Are you all fired up for adventure this year?

Our new intrepid freewheeling blogger, puts a fire under her new wild and exciting life at the Stonehaven Fireball celebrations in Scotland....

3 mins

"Tell me, what is it you plan to do with your one wild and precious life"’ Mary Oliver.

I stumbled across the quote this week, tweeted by the adventurer Alastair Humphreys, on Twitter above all places. I love Mary Oliver’s poetry, but I’ve not come across this quote before. Yet it feels that this question had been lurking in my mind throughout 2013 and even before that.

So I’ve given up my teaching job and decided I’m going to grasp this ‘wild and precious’ life. I’ve chosen to live my life as fully as possible. My new bike has been delivered and I’m busy planning my route to Istanbul from the Hook of Holland. I’ve contacted friends who live near the Rhine or the Danube to tell them I’m dropping in.

This is a mad project: I am no Alastair Humphreys. I'm a middle-aged, overweight and completely unfit woman. I don't cycle much and I have a particular aversion to cycling uphill. However, like Baldrick, I have a cunning plan: I’m going to cycle along the Rhine and the Danube and avoid as many hills as possible. I told my brother I was going to take three to four months to do the trip. He wasn’t impressed. He reckons you could walk it in that time. But I'll drop in on those friends for a glass of wine – and a bed for a night or two – or three or four...

I’m also bringing my son who hates cycling – but he's agreed to come with me because I''ll get lost otherwise. I'm hopeless at reading maps. The project feels doomed before it even starts, but there's one thing on my side: I'm stubborn and usually see my madcap plans through. I'll finish this cycle even if it kills me. Famous last words!

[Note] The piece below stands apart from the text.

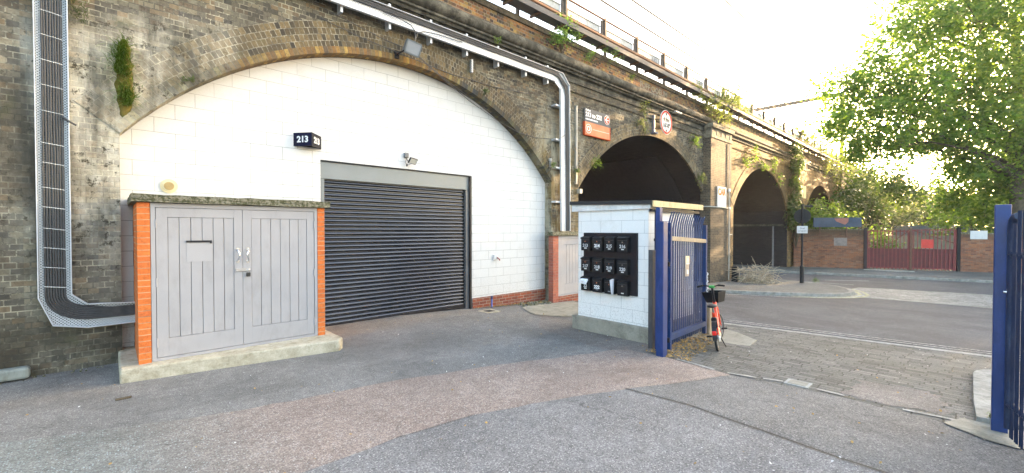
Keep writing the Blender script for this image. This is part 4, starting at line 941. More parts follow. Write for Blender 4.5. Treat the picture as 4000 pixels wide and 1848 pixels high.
def letterbox():
    t = thing('letterbox', 'x', 'letterbox', (5.917, 4.43, 1.42), 'black letterboxes on the kiosk wall')
    x1 = 5.917; x0 = x1-.075; ya, yb = 4.34, 4.522; z0, z1 = 1.30, 1.54
    mb = MB(); mb.bbox(x0, x1, ya, yb, z0, z1-.035, .004); mb.build('body', M_BLACK, t)
    mb = MB(); mb.prism([(x0-.008, z1-.045), (x0-.008, z1-.032), (x1, z1), (x1, z1-.034), (x0+.002, z1-.034)], 'y', ya-.004, yb+.004) if False else mb.add(
        [(x0-.010, ya-.004, z1-.045), (x0-.010, yb+.004, z1-.045), (x0-.008, ya-.004, z1-.02), (x0-.008, yb+.004, z1-.02), (x1, ya-.004, z1), (x1, yb+.004, z1), (x1, ya-.004, z1-.034), (x1, yb+.004, z1-.034)],
        [(0, 1, 3, 2), (2, 3, 5, 4), (4, 5, 7, 6), (6, 7, 1, 0), (0, 2, 4, 6), (1, 7, 5, 3)]); mb.build('lid', M_BLACK, t)
    mb = MB(); mb.box(x0-.003, x0-.0005, ya+.008, yb-.008, z1-.062, z1-.056); mb.build('slot', paint('slot edge', (.05, .05, .055), .4), t)
    mb = MB(); mb.disc((x0-.005, (ya+yb)/2, z1-.085), (1, 0, 0), .0085, .006, 14); mb.build('lock', M_STEEL, t)
    return t
lb0 = letterbox()
LB = [(0, 0, '213', 1), (0, 1, '214', 1), (0, 2, '215', 1), (0, 3, '216', 1), (1, 0, '217', 1), (1, 1, '218', 1), (1, 2, '219', 1), (1, 3, '220', 1), (2, 0, '22', 1), (2, 1, '222', 0), (2, 2, '', 1), (2, 3, '', 1)]
M_NUM = paint('pale number paint', (.55, .56, .57), .8, spec=.05); M_NLAB = paint('white name label', (.72, .72, .7), .5); M_NLG = paint('grey name label', (.2, .2, .21), .5)
LBL = ['letterbox numbered 213 at the top left of the black board', 'second letterbox from the left in the top row, with bold number 214', 'third letterbox along the top row, above number 219',
       'top row letterbox with its flap raised, numbered 216, at the right end', 'letterbox numbered 217 directly over the one stuffed with a folded envelope', 'middle row letterbox numbered 218, between 217 and 219',
       'middle row letterbox numbered 219, over the pair with the upright envelope', 'right end letterbox of the middle row, numbered 220', 'bottom left letterbox with a folded envelope stuffed in its slot',
       'bottom row letterbox with bold number 222, next to the one with the folded envelope', 'unnumbered letterbox with a grey name label, left of the upright envelope', 'unnumbered letterbox with a white name label at the bottom right of the board']
BX = []
for i, (r_, c_, tx, lab) in enumerate(LB):
    dy = -.236*c_-(.008 if c_ == 3 else 0); dz = (0, -.345, -.675)[r_]-.004*c_*(r_ > 0)
    BX.append((lb0 if i == 0 else copy_tree(lb0, delta=(0, dy, dz)), dy, dz))
for i, (r_, c_, tx, lab) in enumerate(LB):
    o, dy, dz = BX[i]; by = 4.43+dy
    if tx: text_mb(tx, .072, (5.8405, by, 1.385+dz), (0, -1, 0), (0, 0, 1), M_NUM if tx not in ('214', '222') else M_LETW, o, 'number', .0016 if tx not in ('214', '222') else .003, depth=.001)
    if lab or tx == '222':
        mb = MB(); mb.box(5.839, 5.8425, by-.028, by+.02, 1.334+dz, 1.350+dz); mb.build('name_label', M_NLG if tx in ('214', '222', '') and i != 11 else M_NLAB, o)
    o['label'] = LBL[i]
    if tx == '216':
        mb = MB(); mb.add([(5.80, by-.08, 1.52), (5.80, by+.08, 1.52), (5.86, by+.08, 1.545), (5.86, by-.08, 1.545), (5.80, by-.08, 1.514), (5.80, by+.08, 1.514), (5.86, by+.08, 1.539), (5.86, by-.08, 1.539)], [(0, 1, 2, 3), (7, 6, 5, 4), (0, 4, 5, 1), (0, 3, 7, 4), (1, 5, 6, 2)]); mb.build('raised_flap', M_BLACK, o)
e = thing('folded_envelope', 'folded white envelope stuck in the bottom left letterbox', 'envelope', (5.8, 4.45, .8))
mb = MB(); mb.add([(5.835, 4.50, .83), (5.835, 4.37, .83), (5.79, 4.36, .775), (5.79, 4.52, .785), (5.80, 4.385, .735), (5.80, 4.51, .745), (5.84, 4.50, .80), (5.84, 4.37, .80)], [(0, 1, 2, 3), (3, 2, 4, 5), (5, 4, 7, 6), (0, 3, 5, 6), (1, 7, 4, 2)]); mb.build('paper', M_PAPER, e)
mb = MB(); mb.add([(5.785, 4.50, .80), (5.785, 4.40, .80), (5.775, 4.44, .765)], [(0, 1, 2)]); mb.build('flap', M_WSIGN, e)
e = thing('upright_envelope', 'tall bundle of white envelopes standing upright between the two bottom right letterboxes', 'envelope', (5.8, 3.86, .75))
mb = MB()
for k, (a_, b_) in enumerate(((.0, 0.), (.012, -.012), (.022, -.006))):
    mb.add([(5.84-a_, 3.895-b_, .63), (5.80-a_, 3.855-b_, .62), (5.80-a_, 3.845-b_, .875), (5.84-a_, 3.925-b_, .845), (5.845-a_, 3.897-b_, .63), (5.805-a_, 3.852-b_, .62), (5.805-a_, 3.842-b_, .875), (5.845-a_, 3.927-b_, .845)], [(0, 1, 2, 3), (7, 6, 5, 4), (0, 3, 7, 4), (1, 5, 6, 2), (2, 6, 7, 3), (0, 4, 5, 1)])
mb.build('paper', M_PAPER, e)

# ------------------------------------------------------------------ blue palisade gate
gt = thing('palisade_gate', 'open blue steel palisade gate leaf with chipped paint standing against the kiosk side', 'gate', (5.6, 2.84, 0))
def leafpt(s, z): return Vector((5.60+(7.25-5.60)*s, 2.83+.19*s, z-.075*s))
d = (leafpt(1, 0)-leafpt(0, 0)); d.z = 0; d.normalize(); nn = Vector((d.y, -d.x, 0))   # nn points towards the camera side
def slab(mb, s0, s1, z0, z1, t0, t1):
    q = []
    for z in (z0, z1):
        for s_, t_ in ((s0, t0), (s1, t0), (s1, t1), (s0, t1)): q.append(leafpt(s_, z)+nn*t_)
    mb.add(q, [(0, 1, 2, 3), (4, 7, 6, 5), (0, 4, 5, 1), (1, 5, 6, 2), (2, 6, 7, 3), (3, 7, 4, 0)])
mb = MB(); slab(mb, 0, .033, -.0, 1.745, -.03, .03); mb.build('stile', M_BLUE, gt)
mb = MB(); slab(mb, .965, 1, -.0, 1.80, -.03, .03); mb.build('stile', M_BLUE, gt)
mb = MB(); slab(mb, .034, .964, 1.505, 1.565, -.025, .03); mb.build('top_rail', M_SUNRAIL, gt)
mb = MB(); slab(mb, .034, .964, .125, .205, -.025, .03); mb.build('bottom_rail', M_BLUE, gt)
for k in range(17):
    s_ = .045+.0555*k; mb = MB(); w_ = .023; zt = 1.80+random.uniform(-.015, .015); zb = .03 if k % 3 else .045
    # W-section pale, top curled outwards
    sec = [(-w_, -.028), (-w_*.6, -.040), (-w_*.2, -.03), (w_*.2, -.03), (w_*.6, -.040), (w_, -.028)]
    L = []
    lv = [(zb, 0, 1), (zt-.12, 0, 1), (zt-.02, .012, 1), (zt+.07, .035, .8), (zt+.12, .055, .25)]
    n = len(sec)
    for (z_, o_, sc_) in lv:
        for (a_, b_) in sec: p = leafpt(s_, z_)+d*a_*sc_*1.0+nn*(b_+o_); L.append(p)
    fs = [(i*n+k2, i*n+k2+1, (i+1)*n+k2+1, (i+1)*n+k2) for i in range(len(lv)-1) for k2 in range(n-1)]
    mb.add(L, fs); o = mb.build('pale', M_BLUE, gt); m = o.modifiers.new('s', 'SOLIDIFY'); m.thickness = .003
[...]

The trip doesn’t start until July and I’m not planning to leave Britain until then. But I’ve still got a desire to grasp this ‘wild and precious life’ and not waste one single minute – right from the start of this year. Where better to begin than Scotland, spending a mad night on the streets of Stonehaven?

So there I was on New Year’s Eve down by the harbour. The cobbled road was empty until a man appeared from the shadows, trailing a large sack of cat litter. He opened the bag under the lamplight and emptied its contents, spreading cat litter across the cobbles with his feet. A second man arrived with two large plastic containers. Together the men filled measuring jugs with the liquid, the acrid smell of petrol filling the air. Beyond them, the waves lapped on the harbour slipway and the orange glow of the streetlights spread across the bay like marmalade on a buttery ocean. There was an air of expectancy.

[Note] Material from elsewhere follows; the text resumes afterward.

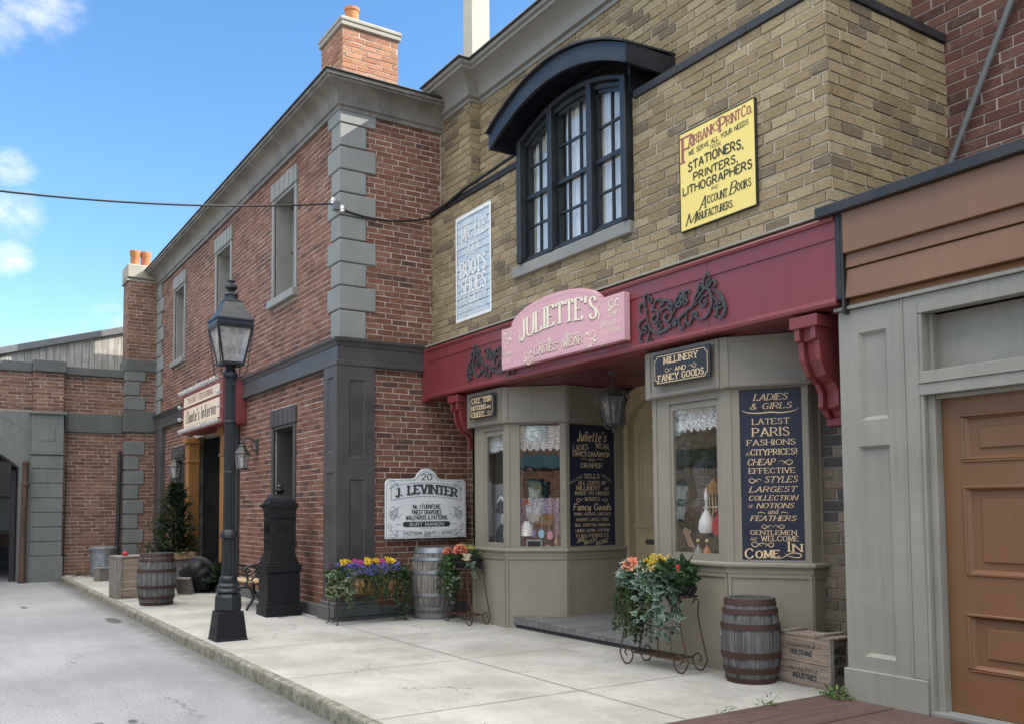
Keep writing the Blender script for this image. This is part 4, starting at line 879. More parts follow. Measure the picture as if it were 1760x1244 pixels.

Then bit by bit, kilted men swaggered onto the street, their shoulders as broad and angular as coat-hangers, their torsos like tree trunks. Faces set like bulls, they had a look of determination and anticipation. They huddled together in small groups, clasping wire mesh cages filled with firewood and old twisted rags. Just before midnight, they doused the cages with petrol and ignited them. With a whoosh, the kindling and rags burst into flames. Great tongues of fire flared out, licking the street cobbles like beheaded dragons.

The men (and the odd trousered woman) on the street are the fire-swingers of Stonehaven. This is a unique tradition that takes place in this small fishing town, south of Aberdeen. It used to be very much a local occasion. Now travellers come from all over the world to watch this weird and wonderful street celebration.

At midnight, the fire-swingers lifted their fireballs high above their heads and slung them around their bodies, first slowly, then faster and faster as they gained momentum. The fireballs shot across the black sky, curving and sweeping in the darkness, leaving a trail of red streamers, kilts and sparks flying.

I could feel the movement of the damp salty air, followed by the intense heat of the fireballs as they were slung in my direction. The heat burned my cheeks again and again with each rotation.

“Happy New Year and blast o’ fire in yer face,” the girl behind me giggled.

The swingers headed down the High Street, fire dancing between the stone houses of the old town. For the fire-throwers, it’s a great honour to be allowed to participate. They spend the days approaching the New Year creating the perfect fireball, fashioning it to the greatest weight they can bear to lift and swing above their heads for half an hour. Putting together the optimal combination of wood and rag, they hope their fireball will last longer and burn more brightly than anyone else’s.

Finally the fire-throwers returned to the harbour. Exhausted, they lifted their fireballs for one last time. Round and round they swung them, the words ‘Happy New Year’ flying from their mouths, along with the fire. In one final act, the fire-throwers made their way to the water’s edge on the harbour slipway. With the water lapping their boots, they threw their fireballs out to sea. Sparks and flames spread out over the ocean until the cage hit the water and was snuffed out: one year had expired and another has begun.